Las Vegas Motel Fix
I don't know if I picked the place or if the place picked me.It was December 2011 when I stepped in there. When I met my friends Eddie and Jody. Siegel Suites, 700 North Las Vegas blvd, NV. They were living there after seven years of living in a tunnel. At the end of the Las Vegas strip, the end of the city. The other end. The end where those who just got lost turn around. When they realize they went too far. The fringe. The edge. The no man's land where you better know what you do not see. Where nothing is what it seems to be.
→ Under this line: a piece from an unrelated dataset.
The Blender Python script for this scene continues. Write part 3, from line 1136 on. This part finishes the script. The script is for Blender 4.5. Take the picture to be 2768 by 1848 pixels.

Casa Siegel Suites. Walking distance from the US Veteran Office and the Bureau of Parole Officers, both have customers here. A communal residence. Living in a motel. A bedroom. They should call it a roombed. The large king bed is the room and all its furniture at once, that's where one does everything, eat, love, nap, sleep, work, see friends, watch tv, daydream. A kitchen with its motoring fridge. A bathroom. A tv set. That's permanent live fixture here. To change companion just switch channel. The AC. To adjust the temperature keep that door open. And you'll see who is walking by.
People here are different from the homeless people in the tunnels. They could be the same, I recognized some, but they wear a different air, they are still errant but for the moment they have found a place. That's what climbing out of the underground does to you. The world comes at you. Now home is the room where you retreat from too much world or too much light. When it used to be that home was the flicker in the dark.
Not everyone comes from below the surface. Some were higher up in the social elevator when its bottom fell off. The recession has hit hard in Vegas, as hard as Detroit, Michigan. 170,000 jobs lost in Nevada. More houses of cards than anywhere else, more foreclosures when the game was called. Entire tracks of new homes abandoned. Vacant mansions. New faces at Las Vegas motels. Families. Siegel Suites welcomes pets.
As soon as there are people there is society. It organizes itself like anywhere in the world. A few belongings, a place to be, new neighbors. Easy to get to know, walls are so thin. These are the crazies and these are the druggies and their feeders in their quarters tells me Jody. Here we are amongst the normal people. I guess what separates them is the loudness of the scream and the loudness of the silence. People in crisis, people in between. Broken fates are laboring souls and bodies hard. Hope lives in purgatory and dies in the streets,
The first night I could not sleep, the guy next door screams the whole night like an animal in the jungle. The morning after his room is found open, a mess, and no one inside. Never seen again. A few doors away Chico and his new girl friend. In love. All proud of his German made heavy duty sewing machine, he is back in business, setting shop in his room, reupholstering seats and helping her to get going on her jewelry.
The air is hot. Last rays are setting ablaze " Neon Yard", that chaotic junkyard of broken neon tubes and light fixtures just behind the residence. Temperature goes down, doors open, people step out of their room and sit outside legs hanging between the rails. Puffs of smoke, winks, conversations slow at the start, it takes a bit of time to realize you are not alone. Moving cars, slamming doors, shouts, the parking lot takes center stage in the middle of the improbable theater where the inhabitants are the spectators of what and whom comes and goes. Life watching its own.
Fix your life or get your fix. This is Siegel Suites for you.
This place will stay with you. Get familiar with the odd and the odd will get familiar with you.